On 1976’s The Roaring Silence Manfred Mann’s Earth Band leaves Earth behind in a progressive rock-et ship powered by pure synthesizer shlock. You can call the results abominable—I do—but they’re also entertaining in an over-the-top pop prog way.
The Manfred Mann Earth Band directed their low-rent, high-energy version of progressive rock at the kids in the cheap seats, and I’m betting the kids loved it. The Earth Band weren’t as technically proficient as Yes, as rigidly neoclassical (although they have their mortifying moments) as Emerson, Lake & Palmer, or as austere and melodically sophisticated as Pink Floyd. The closest comparison is to The Alan Parsons Project. The music on The Roaring Silence isn’t half as smart, subtle, and sophisticated as it thinks it is, but that’s part of its sick charm.
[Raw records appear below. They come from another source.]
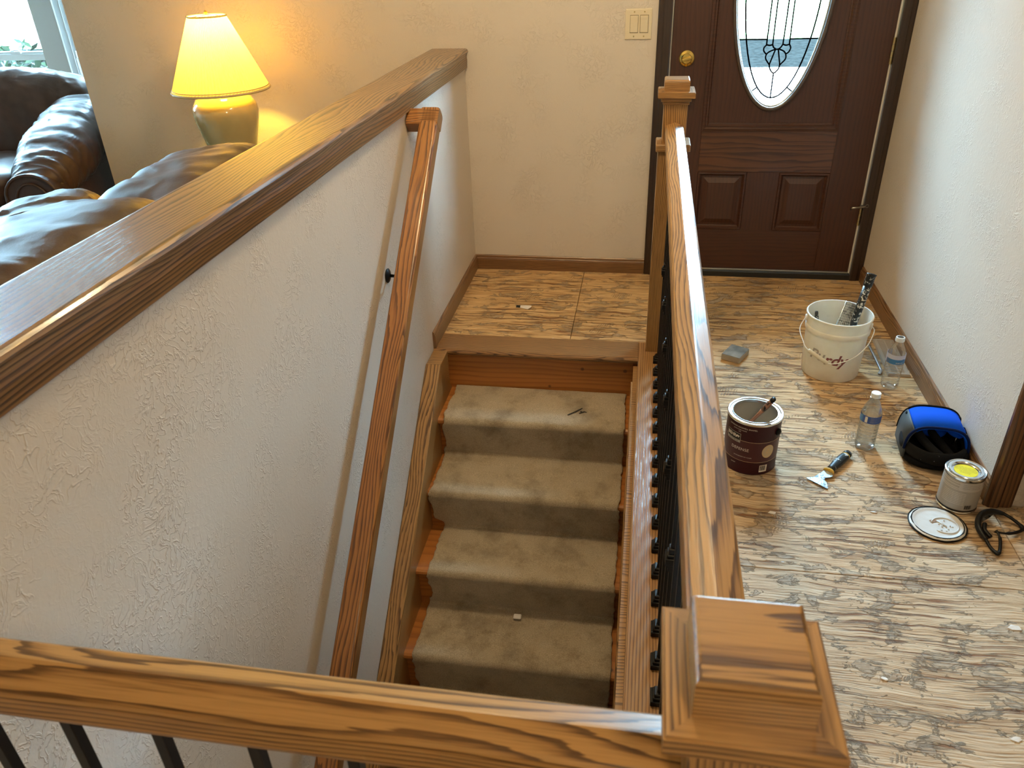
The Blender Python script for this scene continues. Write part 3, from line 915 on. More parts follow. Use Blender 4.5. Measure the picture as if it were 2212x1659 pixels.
# deadbolt
db = lathe('deadbolt', [(0.0, 0.0), (0.034, 0.0), (0.0335, 0.005), (0.030, 0.009), (0.024, 0.011), (0.020, 0.016), (0.0, 0.017)], M['brass'], door, (0.160, YF, 1.010), (R(90), 0, 0), 36)
mk('thumb_turn', box_bm((0.044, 0.013, 0.018), (0, 0, 0.026), 0.005, 3), M['brass'], db, (0, 0, 0), (0, 0, R(12)))
kb = lathe('door_knob', [(0.0, 0.0), (0.033, 0.0), (0.032, 0.006), (0.014, 0.010), (0.012, 0.030), (0.024, 0.038), (0.029, 0.050), (0.024, 0.062), (0.0, 0.066)], M['brass'], door, (0.160, YF, 0.87), (R(90), 0, 0), 36)
for z0, z1 in ((0.98, 1.084), (0.272, 0.352), (1.72, 1.82)):
    h = lathe('hinge', [(0.0, z0), (0.0065, z0), (0.0065, z1), (0.0, z1)], M['brassd'], door, (1.0075, 0.004, 0), n=12)
    for k in range(1, 4):
        lathe('knuckle_ring', [(0.0069, z0 + (z1 - z0) * k / 4 - 0.001), (0.0069, z0 + (z1 - z0) * k / 4 + 0.001)], M['pewter'], h, n=12)
st = tube('hinge_stop', [(0.958, -0.018, 0.352), (0.962, -0.022, 0.362), (0.985, -0.020, 0.364), (1.012, -0.016, 0.367), (1.020, -0.016, 0.369)], [0.004, 0.006, 0.0045, 0.006, 0.004], M['pewter'], door, 8)
tube('stop_ring', [(1.026 + 0.007 * math.cos(2 * PI * i / 14), -0.016, 0.371 + 0.007 * math.sin(2 * PI * i / 14)) for i in range(14)], 0.0025, M['pewter'], st, 6, True)
lathe('stop_collar', [(0.009, 0.352), (0.010, 0.362), (0.009, 0.372)], M['pewter'], st, (1.0075, 0.004, 0), n=14)
dbox('weather_strip', 0.0860, 0.0912, 0.03, 2.05, M['strip'], 0.004, 0.05)
dbox('weather_strip', 1.0064, 1.0115, 0.03, 2.05, M['strip'], 0.004, 0.05)
dbox('door_sill', 0.085, 1.013, 0.0, 0.026, M['sweep'], -0.012, 0.10)
dbox('door_sweep', DX0, DX1, 0.0265, 0.0345, M['alu'], 0.006, 0.05)


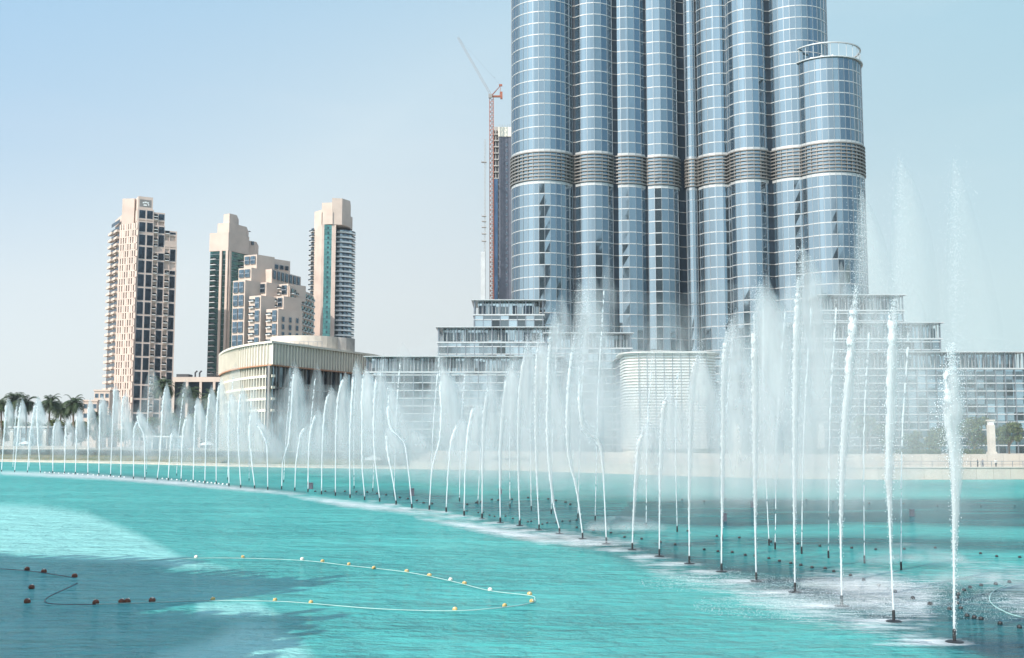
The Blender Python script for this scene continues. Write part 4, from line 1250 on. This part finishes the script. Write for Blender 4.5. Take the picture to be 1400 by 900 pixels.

This is art rock for people with no appreciation for good art. It’s dumb. Very dumb. So dumb I sometimes find myself rooting for it.
By the time the Manfred Mann Earth Band got around to recording The Roaring Silence they’d gone through numerous other phases, including one during which they seemed to think they were the Mahavishnu Orchestra. And Mann and Company’s cosmo-futurist jazz leanings linger on here, united, alas, with depressing and sometimes inadvertently hilarious results, to the classical past in the form of the music of Schubert, Stravinsky, and Philip Hayes, whoever the hell he is. (They’d had the same intentions on 1973’s Solar Fire, so it’s not as if they were on to something completely novel and horrific.)
So yeah. If an unholy fusion of space jazz and classical music filtered through the pop (and populist) sensibility of the British Invasion veteran who gave us “Do Wah Diddy Diddy” and some cool Dylan and Springsteen covers is your idea of a good time, The Roaring Silence could be your cup of progressive shlock. If not you’re in for some very real pain and suffering, bookended by the Earth Band’s pair of Springsteen covers, “Blinded by the Light” and “Spirits in the Night,” although you’ll only get the second if you buy the 1998 re-issue of the album.